El mapa más antiguo que se conserva de Barcelona lo dibujó alguien tres décadas después de la muerte de Juan Boscán (1492-1542). Se trata de una lámina blanca en la que parece que un niño con buen trazo hubiera dibujado el perfil de las iglesias y su hermano menor hubiese rellenado los vacíos con rayas. Así se ven las calles, como tachaduras. En una de ellas, a saber cuál es en el plano, tenía Boscán su casa, que ya había pertenecido a su abuelo. Por la calle Lledó no solo caminarían él y su magnífica esposa, Ana Girón de Rebolledo, que con el tiempo mandará imprimir el libro de poemas más importante del siglo XVI, sino también Garcilaso de la Vega durante sus estancias en la ciudad, en 1533 y 1534. Cuando la derribaron para construir pisos, en el XIX, a alguien se le ocurrió la feliz idea de rescatar unos rosetones de terracota que lucía la casa de Boscán y colocarlos como decoración en los pilares del nuevo edificio. Los admiraba con frecuencia en el interior de un espacio para personas mayores que patrocinaba una Caja de Ahorros, que ahora le ha cedido el local a un oscuro negocio de baños y termas, cuyos vapores de agua acabarán en poco tiempo con los rosetones, cuya terracota parece recitar, bajo las estridentes luces de reclamo, los versos de quien fue su dueño: «Paso mi vida lo mejor que puedo; / en esto podéis ver cómo la paso: / de un triste pensamiento en otro paso, / mortal priesa me doy para estar quedo».
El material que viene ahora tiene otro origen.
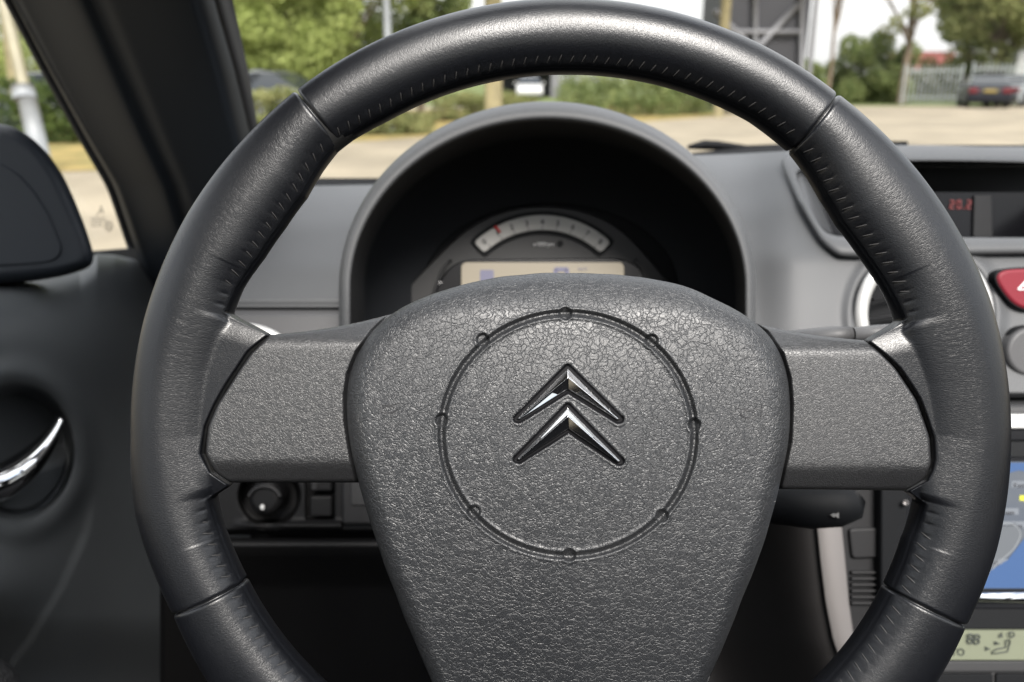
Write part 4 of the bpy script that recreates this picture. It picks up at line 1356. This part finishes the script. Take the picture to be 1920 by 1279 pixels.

Fue Juan Boscán caballero de talante
melancólico y reflexivo. «Hombre tan triste, tan cuitado y tal, / no ha de ser
reprendido, / ni tener puede méritos ni culpas», dice de sí mismo en una
«Canción». Quizá alguna mañana saliera de la muralla barcelonesa «a pasearse
por la playa armado de todas sus armas», como don Quijote, y tal vez recorriera la insalubre marisma —una manga
de tierra que se adentra en el mar formando un cabo que los cartógrafos del
XVII dibujan yermo— donde ahora una plaza recuerda solo su oficio y apellido,
extramuros de la que fue su ciudad. Se
dice que apreciaba tanto la urbe como el campo. La Barceloneta, campo hoy urbanizado, hasta lo acoge con ciertos honores de
centralidad. Una remodelación reciente unió la suya a la plaza de la Fuente y
el mercado formando un espacio abierto y céntrico. No siempre ha sido así. La plaza
estaba en las traseras de San Miguel del Puerto, y otrora fue su cementerio,
luego el patio de un colegio y más tarde una pista polideportiva donde jugaban
al fútbol los niños de la Barceloneta por la tarde y los jóvenes sin demasiado
futuro por la noche. Pero en ningún momento los vecinos se refirieron al poeta al
nombrar su lugar de memoria. Para todos, aquel emplazamiento era, y sigue
siendo, «La Repla».
Que la ciudad lo reconozca y al mismo tiempo
prefiera olvidarle forma parte de la experiencia de cualquier barcelonés, pero
ninguno lo ha expresado de modo tan claro y lúcido. En la «Ocatava rima», un
extenso poema en octavas reales, confiesa que hay grandes metrópolis «pero
entre estas ciudades la ciudad / que más es de mi gusto es Barcelona», dando
argumentos que se sostienen en el tiempo, como su carácter mundano y
cosmopolita («Y dile más, mujeres tan hermosas / que vuelan por el mundo con
sus famas, / dulces, blandas, discretas y graciosas». Basta continuar la
lectura unas estrofas adelante para ver completa la confesión: «Esta ciudad de
mí tanto querida / después que con mis largos beneficios / entre todas se haya
ennoblecida / acuerda de hacerme deservicios / y así perversa y mal agradecida
/ inventa contra mí mil maleficios…». Poeta Boscán —¿cuál era tu nombre?— con
una plaza en un descampado, junto al cementerio. En la marisma.